Let the 'No Child' law do its work

Congress must resist tampering with a 2001 education law that's forcing schools to teach the basics.

Congress begins debate this week on renewal of a 2001 education law that has led many more children to read and do math at their grade level. That gold-star success of the No Child Left Behind Act (NCLB) argues for keeping the law's mandate for state testing largely intact. The question before Congress: What kind of testing?

A draft bill in the House contains proposed changes that reflect the complaints of many teachers and parents that the law's narrow testing only on math and reading has pushed schools to shortchange the curriculum in other areas, such as history and the arts.

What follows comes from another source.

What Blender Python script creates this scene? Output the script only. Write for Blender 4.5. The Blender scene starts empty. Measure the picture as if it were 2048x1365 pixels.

Other critics of the law cite the mechanical nature of testing often used – machine-scored, multiple-choice questions during long exams – as unsuitable for many students. NCLB is also seen as too limiting to inspire the kind of high-quality thinking needed for 21st-century jobs or for lifelong learning.

And in a perverse example of the law of unintended consequences, many schools – eager to retain high-scoring students and show yearly progress as required – are all too willing to see a rise in dropout rates among low-performing students.

As a result, the House bill's proposed changes would broaden the types of assessments to include science projects, writing samples, and collections of student work. While some states have tried these added criteria, it's still unclear whether they provide a clear picture of progress.

The big problem with this more complex system of assessment is that parents and taxpayers would find it far more difficult to see a school's success or failure as a teaching institution.

And some schools might try to hide their failures in reading and math by pointing to successes in other areas. Many small, mainly rural schools also could not afford the costly requirements.

The simple wisdom of the NCLB law is its recognition that reading and math are fundamental to learning other subjects, and that schools need to be independently judged. Before this law, US public schools were graduating many students who could barely read a sentence or multiply numbers. Since then, test scores in these subjects have risen. More than 70 percent of schools showed progress. And, most important, large gaps between white and minority students have narrowed.

What's more, the law provides an escape route for students stuck in bad schools that won't reform – free tutoring and the right to transfer to a better school, even a private one. As these provisions are only now kicking in, teacher unions and many schools are arguing to water down the law or create loopholes. Congress should resist this.

Being held accountable for a child's education isn't easy.

Many nonschool factors – such as parental income and education level – must be overcome. Teachers need higher pay, even merit pay. The nation needs a standard to measure dropout rates so that problem can be addressed. And the law's goal of achieving 100 percent success by 2014 needs a more realistic target.

So far, NCLB's successes outweigh its flaws. Congress should stick to the law's purpose of ensuring basic education for as many children as possible, with as much transparency as possible.